October 29, 2010 • ☕️ 2 min read

I did work for years using the full XP/agile stack on a daily basis, after all that experience I can now finally judge when to use a methodology and when it’s not the case.

In the last years I had more than once the impression that all the various tools that are supposed to reduce the lead time where actually slowing me down.

Now I am lucky enough to work in an environment that doesn’t force me to use any particular methodology or technology.

So, how is that possible that here we go live in weeks and not in months? What happened?

No CI. 
Yeah, we don’t use CI. 
How does it work?

  • Hire good developers, most of the times they will not commit&push crap
  • Keep your application simple, prefer having lots of small applications collaborating rather than having a monolithic huge application
  • Deploy live rather than on CI, that’s where the system really runs, not on CI, that’s where you will really understand if it’s broken or not
  • Integrate often. The fact that the CI runs for every commit doesn’t mean that you are integrating. Pushing live your changes is real integration
  • Failover on a previous version of the code/automatic rollback on the live system if the deploy breaks the application

Test but not that much. 
Profanity?

  • Hire good developers, most of the times they will write decent code without a test
  • Hire good developers, most of the times they will test themselves the code they wrote
  • Keep your code simple, as simple as possible.
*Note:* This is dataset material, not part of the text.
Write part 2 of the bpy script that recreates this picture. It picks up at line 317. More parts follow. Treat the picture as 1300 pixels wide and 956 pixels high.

If a method is 3/5 lines of code and your codebase is small it will be simple enough to change,maintain, evolve
  • Write a test when you start feeling uncomfortable, most of the times a REPL will be actually good enough to prove you are writing your code in the right way

Ok, what about maintainability and refactoring?

Let me tell you, refactoring is overrated. 
Maintainability is overrated.

Write your application as prescribed above, use some dynamic language that will help you going faster and as soon as you will be fast enough you will realize that if you are not happy with your code you can actually trash it all out and write it again from scratch, it will take you less time.

I’ve seen this working here, I am not talking bullshit.

I’ve seen in the past projects that should have taken weeks taking months with huge amount of wasted time spent fixing the build, fixing the selenium tests, maintaining hundreds of tests, writing non sense mocks tests, writing non sense tests.

You may have embraced change, now it’s time to embrace courage, be a fearless dev.